Jump to full article: Canadian Press, 2008-04-26
Intro: The tiny convenience store, set amidst the dive bars and seedy hotels in Winnipeg's tough north end, is just one of thousands of final destinations on Canada's burgeoning underground railroad for illicit tobacco.
An RCMP website says that officers seized 618,077 cartons of cigarettes across the country last year - an all-time record, and five times the amount seized in 2004.
Police say most of the contraband comes through the Akwesasne reserve that straddles the borders between the United States, Ontario and Quebec. It then streams up and down the Trans-Canada Highway in a steady, relentless flow of trucks, vans and cars.
"When I arrived here in 2001, there was just one manufacturer set up on the American portion of the Akwesasne Mohawk territory, and now there are over a dozen of these tobacco factories, and they are run by organized crime groups," said Sgt. Michael Harvey of the Central St. Lawrence Valley RCMP detachment based in Cornwall, Ont.
Using cheap loose tobacco from states such as North Carolina, the factories manufacture plain, unmarked cigarettes and divide them into plastic bags of 200, police say.

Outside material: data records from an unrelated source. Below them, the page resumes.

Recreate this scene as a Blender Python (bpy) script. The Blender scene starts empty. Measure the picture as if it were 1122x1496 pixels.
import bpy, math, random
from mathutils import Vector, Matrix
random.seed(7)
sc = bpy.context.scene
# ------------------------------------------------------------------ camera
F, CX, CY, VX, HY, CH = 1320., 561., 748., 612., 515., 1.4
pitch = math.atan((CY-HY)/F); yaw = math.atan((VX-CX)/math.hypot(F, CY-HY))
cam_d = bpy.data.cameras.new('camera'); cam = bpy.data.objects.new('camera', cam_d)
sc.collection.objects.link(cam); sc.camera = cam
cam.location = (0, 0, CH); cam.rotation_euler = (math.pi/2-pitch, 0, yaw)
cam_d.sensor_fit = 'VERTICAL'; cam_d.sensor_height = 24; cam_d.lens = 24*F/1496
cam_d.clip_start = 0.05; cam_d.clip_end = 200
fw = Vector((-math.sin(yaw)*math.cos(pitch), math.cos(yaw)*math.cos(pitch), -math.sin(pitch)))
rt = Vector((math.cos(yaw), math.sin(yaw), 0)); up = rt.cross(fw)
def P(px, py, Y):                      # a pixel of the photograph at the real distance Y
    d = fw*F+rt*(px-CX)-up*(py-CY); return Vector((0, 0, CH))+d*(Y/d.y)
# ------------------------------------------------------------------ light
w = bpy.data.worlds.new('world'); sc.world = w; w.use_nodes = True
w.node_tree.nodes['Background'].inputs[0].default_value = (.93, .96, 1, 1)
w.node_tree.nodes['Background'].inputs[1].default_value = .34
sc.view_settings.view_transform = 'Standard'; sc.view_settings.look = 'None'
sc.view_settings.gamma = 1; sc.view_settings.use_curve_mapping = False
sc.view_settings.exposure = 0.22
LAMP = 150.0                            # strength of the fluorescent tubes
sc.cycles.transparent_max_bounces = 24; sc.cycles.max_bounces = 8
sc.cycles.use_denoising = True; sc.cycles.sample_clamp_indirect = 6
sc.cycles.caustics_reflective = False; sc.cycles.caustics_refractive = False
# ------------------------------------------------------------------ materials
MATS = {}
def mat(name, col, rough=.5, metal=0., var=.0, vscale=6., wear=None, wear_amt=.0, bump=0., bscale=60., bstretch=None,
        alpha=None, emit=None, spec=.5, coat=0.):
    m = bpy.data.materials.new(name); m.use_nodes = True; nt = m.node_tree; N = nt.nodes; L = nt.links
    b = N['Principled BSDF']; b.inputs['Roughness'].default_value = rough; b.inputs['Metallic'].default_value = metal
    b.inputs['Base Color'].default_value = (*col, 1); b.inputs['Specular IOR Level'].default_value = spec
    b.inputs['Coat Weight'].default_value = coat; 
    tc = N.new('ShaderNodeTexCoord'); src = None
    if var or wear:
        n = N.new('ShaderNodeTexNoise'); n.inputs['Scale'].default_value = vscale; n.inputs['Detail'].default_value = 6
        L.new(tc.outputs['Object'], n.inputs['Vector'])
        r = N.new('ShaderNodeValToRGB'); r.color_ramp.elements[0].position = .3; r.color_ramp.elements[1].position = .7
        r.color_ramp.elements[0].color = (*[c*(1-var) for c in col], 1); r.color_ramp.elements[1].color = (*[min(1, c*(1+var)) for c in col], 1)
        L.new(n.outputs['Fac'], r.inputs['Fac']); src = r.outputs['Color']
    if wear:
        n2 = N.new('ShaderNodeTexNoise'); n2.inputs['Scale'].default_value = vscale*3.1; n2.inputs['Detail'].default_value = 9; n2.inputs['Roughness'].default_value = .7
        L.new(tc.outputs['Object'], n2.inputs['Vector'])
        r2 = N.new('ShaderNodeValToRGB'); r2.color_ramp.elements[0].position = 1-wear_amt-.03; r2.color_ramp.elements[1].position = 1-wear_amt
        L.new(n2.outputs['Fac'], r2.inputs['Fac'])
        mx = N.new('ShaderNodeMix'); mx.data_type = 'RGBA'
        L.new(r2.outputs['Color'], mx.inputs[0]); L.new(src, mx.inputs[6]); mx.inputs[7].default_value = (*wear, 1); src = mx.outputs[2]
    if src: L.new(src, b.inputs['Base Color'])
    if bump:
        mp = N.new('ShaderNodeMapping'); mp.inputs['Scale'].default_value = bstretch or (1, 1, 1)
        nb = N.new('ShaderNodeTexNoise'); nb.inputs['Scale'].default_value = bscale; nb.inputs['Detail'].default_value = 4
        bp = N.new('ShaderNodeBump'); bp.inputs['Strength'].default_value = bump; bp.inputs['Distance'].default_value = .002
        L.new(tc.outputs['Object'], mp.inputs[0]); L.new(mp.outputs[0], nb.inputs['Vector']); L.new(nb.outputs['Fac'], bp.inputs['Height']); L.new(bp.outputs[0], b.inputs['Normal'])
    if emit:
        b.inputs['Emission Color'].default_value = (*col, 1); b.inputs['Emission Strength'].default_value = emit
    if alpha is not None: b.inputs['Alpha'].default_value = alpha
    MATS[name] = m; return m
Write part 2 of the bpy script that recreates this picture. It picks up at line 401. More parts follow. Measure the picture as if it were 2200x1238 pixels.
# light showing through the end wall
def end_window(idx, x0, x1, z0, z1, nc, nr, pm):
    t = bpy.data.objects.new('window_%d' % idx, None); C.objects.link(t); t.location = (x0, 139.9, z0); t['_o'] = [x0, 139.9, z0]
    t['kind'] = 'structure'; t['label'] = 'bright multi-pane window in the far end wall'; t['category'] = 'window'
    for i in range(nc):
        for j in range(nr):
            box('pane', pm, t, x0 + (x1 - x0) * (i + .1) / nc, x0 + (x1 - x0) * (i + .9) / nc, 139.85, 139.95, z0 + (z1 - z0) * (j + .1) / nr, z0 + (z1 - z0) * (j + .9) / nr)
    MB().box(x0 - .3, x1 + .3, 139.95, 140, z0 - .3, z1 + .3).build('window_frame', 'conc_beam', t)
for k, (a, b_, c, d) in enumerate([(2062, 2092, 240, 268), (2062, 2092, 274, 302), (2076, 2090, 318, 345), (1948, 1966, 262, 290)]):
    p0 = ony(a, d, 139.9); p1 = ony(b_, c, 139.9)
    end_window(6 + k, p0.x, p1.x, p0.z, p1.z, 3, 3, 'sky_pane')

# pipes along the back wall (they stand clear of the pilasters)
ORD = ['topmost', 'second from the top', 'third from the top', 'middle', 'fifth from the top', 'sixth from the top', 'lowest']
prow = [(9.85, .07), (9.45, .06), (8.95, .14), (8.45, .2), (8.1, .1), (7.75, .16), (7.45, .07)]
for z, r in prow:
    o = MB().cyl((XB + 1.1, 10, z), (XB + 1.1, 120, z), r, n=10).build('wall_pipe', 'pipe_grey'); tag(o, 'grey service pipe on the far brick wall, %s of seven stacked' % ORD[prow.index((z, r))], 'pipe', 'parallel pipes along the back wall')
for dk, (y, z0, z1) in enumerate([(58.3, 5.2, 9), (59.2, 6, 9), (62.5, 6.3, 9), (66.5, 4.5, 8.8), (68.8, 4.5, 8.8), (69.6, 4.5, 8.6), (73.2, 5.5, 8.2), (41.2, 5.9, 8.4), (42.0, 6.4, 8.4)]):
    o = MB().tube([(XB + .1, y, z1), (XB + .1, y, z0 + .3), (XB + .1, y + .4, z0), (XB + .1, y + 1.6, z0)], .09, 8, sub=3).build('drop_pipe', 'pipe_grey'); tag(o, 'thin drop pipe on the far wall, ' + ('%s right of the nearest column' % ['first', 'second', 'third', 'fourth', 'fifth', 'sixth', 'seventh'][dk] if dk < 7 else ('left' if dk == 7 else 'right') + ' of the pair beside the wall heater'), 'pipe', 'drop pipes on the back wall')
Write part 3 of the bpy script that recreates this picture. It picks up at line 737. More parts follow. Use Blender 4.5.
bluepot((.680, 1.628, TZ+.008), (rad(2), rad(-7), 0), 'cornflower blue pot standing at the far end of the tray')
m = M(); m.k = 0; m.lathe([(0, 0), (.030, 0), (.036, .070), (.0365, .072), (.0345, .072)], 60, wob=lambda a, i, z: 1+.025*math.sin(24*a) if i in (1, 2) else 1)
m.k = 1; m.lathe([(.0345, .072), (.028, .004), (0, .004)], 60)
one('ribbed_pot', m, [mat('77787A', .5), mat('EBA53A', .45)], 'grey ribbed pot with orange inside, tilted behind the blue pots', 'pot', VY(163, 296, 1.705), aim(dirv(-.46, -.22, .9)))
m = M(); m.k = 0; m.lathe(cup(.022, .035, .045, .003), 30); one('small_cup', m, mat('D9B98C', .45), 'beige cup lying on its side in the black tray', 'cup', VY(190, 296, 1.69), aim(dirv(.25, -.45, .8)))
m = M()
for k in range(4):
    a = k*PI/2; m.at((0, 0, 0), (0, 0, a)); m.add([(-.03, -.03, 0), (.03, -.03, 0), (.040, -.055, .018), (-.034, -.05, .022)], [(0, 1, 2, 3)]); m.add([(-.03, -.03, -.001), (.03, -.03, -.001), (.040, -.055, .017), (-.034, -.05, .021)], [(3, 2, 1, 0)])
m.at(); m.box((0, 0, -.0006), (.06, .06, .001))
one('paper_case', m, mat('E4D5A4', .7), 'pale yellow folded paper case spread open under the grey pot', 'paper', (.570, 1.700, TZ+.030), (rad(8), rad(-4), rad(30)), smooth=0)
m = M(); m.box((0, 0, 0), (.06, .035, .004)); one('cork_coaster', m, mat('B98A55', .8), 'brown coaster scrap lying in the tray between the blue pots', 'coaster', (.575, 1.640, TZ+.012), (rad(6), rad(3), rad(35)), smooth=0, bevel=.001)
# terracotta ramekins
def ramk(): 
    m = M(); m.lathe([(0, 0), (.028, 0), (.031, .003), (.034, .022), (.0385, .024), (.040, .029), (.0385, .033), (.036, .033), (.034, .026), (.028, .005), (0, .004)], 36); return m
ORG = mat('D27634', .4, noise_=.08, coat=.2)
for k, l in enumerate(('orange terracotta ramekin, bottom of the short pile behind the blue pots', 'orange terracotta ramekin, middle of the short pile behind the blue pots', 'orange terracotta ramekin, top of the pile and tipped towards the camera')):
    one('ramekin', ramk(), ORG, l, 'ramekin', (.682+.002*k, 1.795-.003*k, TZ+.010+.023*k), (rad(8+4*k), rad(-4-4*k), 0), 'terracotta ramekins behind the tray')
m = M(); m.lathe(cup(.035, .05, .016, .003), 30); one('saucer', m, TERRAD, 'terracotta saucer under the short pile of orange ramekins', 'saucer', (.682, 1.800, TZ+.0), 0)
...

The "baggies," as they are often called in the underground trade, have sold like hotcakes for years in Ontario and Quebec . . .
Smuggling has become so big that RCMP detachments along the Trans-Canada Highway in eastern Ontario pull over transport trucks filled with contraband tobacco on an almost daily basis.
. . .
The Mounties and the U.S. Coast Guard have sworn in some of each other's officers, allowing them to chase smugglers across the border.